Ao oferecer um curso de pós-graduação para os terena, Marlon Leal, coordenador do Número de Estudos em Análise do Discurso (NEAD/UEMS), comentou sobre a importância da cooficialização das línguas indígenas: “Nós invertemos a lógica. Normalmente a academia oferece e os índios vão se adaptando. Dessa vez fizemos o contrário, eles nos procuraram, montamos com eles o projeto. Com professores mestres e doutores, ouvindo a comunidade e isso já é um avanço metodológico que vai resultar numa outra representação: ter aulas com professores terena, para os terena”.

Para Leal, a cooficialização das línguas indígenas é bem mais do que uma dívida histórica: “Se considerarmos que a língua é um espaço de constituição de identidade dos falantes, uma vez que nela estão os registros das histórias, do cotidiano, dos mitos, das lendas e dos fatos imponderáveis da vida, neste sentido a perda da língua acarreta não apenas a impossibilidade de preservar um patrimônio da humanidade, mas também parte da história do povo, suas referências, que compõem sempre a história de um grupo maior, nesse caso do povo brasileiro”.

Resultado de um trabalho de pesquisa, documentação e divulgação de línguas indígenas em parceria com a Unesco, o Museu do Índio hospeda a plataforma de dicionários em línguas indígenas Japiim – nome de uma ave considerada poliglota das florestas por imitar o canto de outros animais.

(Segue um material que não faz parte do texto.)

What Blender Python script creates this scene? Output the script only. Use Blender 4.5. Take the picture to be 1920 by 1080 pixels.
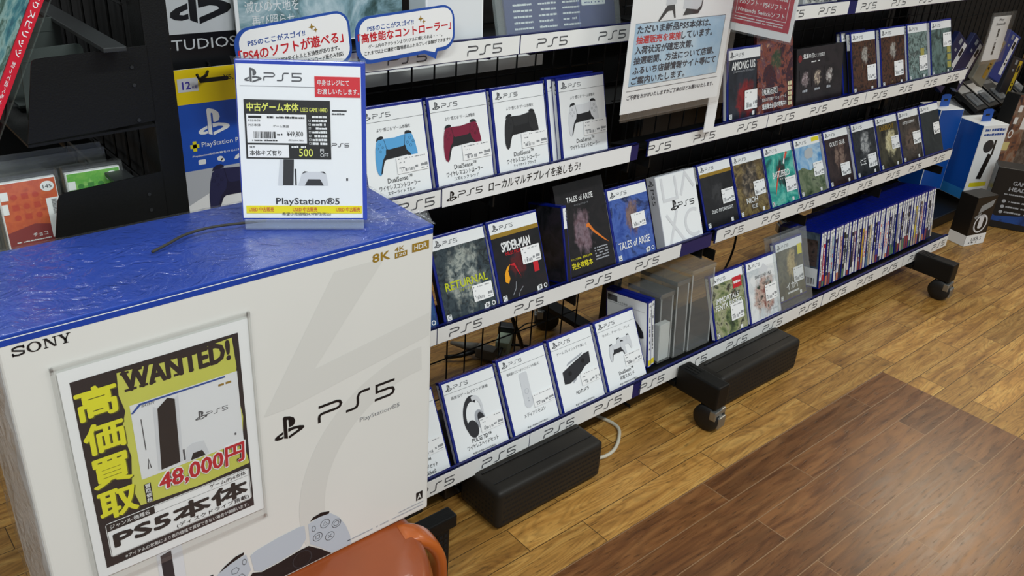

Ao todo, 13 línguas indígenas ganharam dicionários.

O Conselho Indigenista Missionário (Cimi) publicou em parceria com outras instituições, uma cartilha em quadrinhos: Os Direitos das Pessoas Indígenas em Conflito com a Lei na língua Guarani Mbya. É a segunda tradução para a língua indígena. A primeira foi realizada na língua Kaingang. As duas cartilhas são consequência de uma decisão de 2019, quando o Conselho Nacional de Justiça (CNJ) aprovou uma resolução sobre a necessidade de que tribunais cadastrem intérpretes indígenas das diferentes etnias para lidar com pessoas indígenas acusadas, rés, condenadas ou privadas de liberdade. O CNJ também estabeleceu a necessidade de cursos de capacitação e atualização para servidores da esfera jurídica e penitenciária considerando princípios de igualdade e não-discriminação.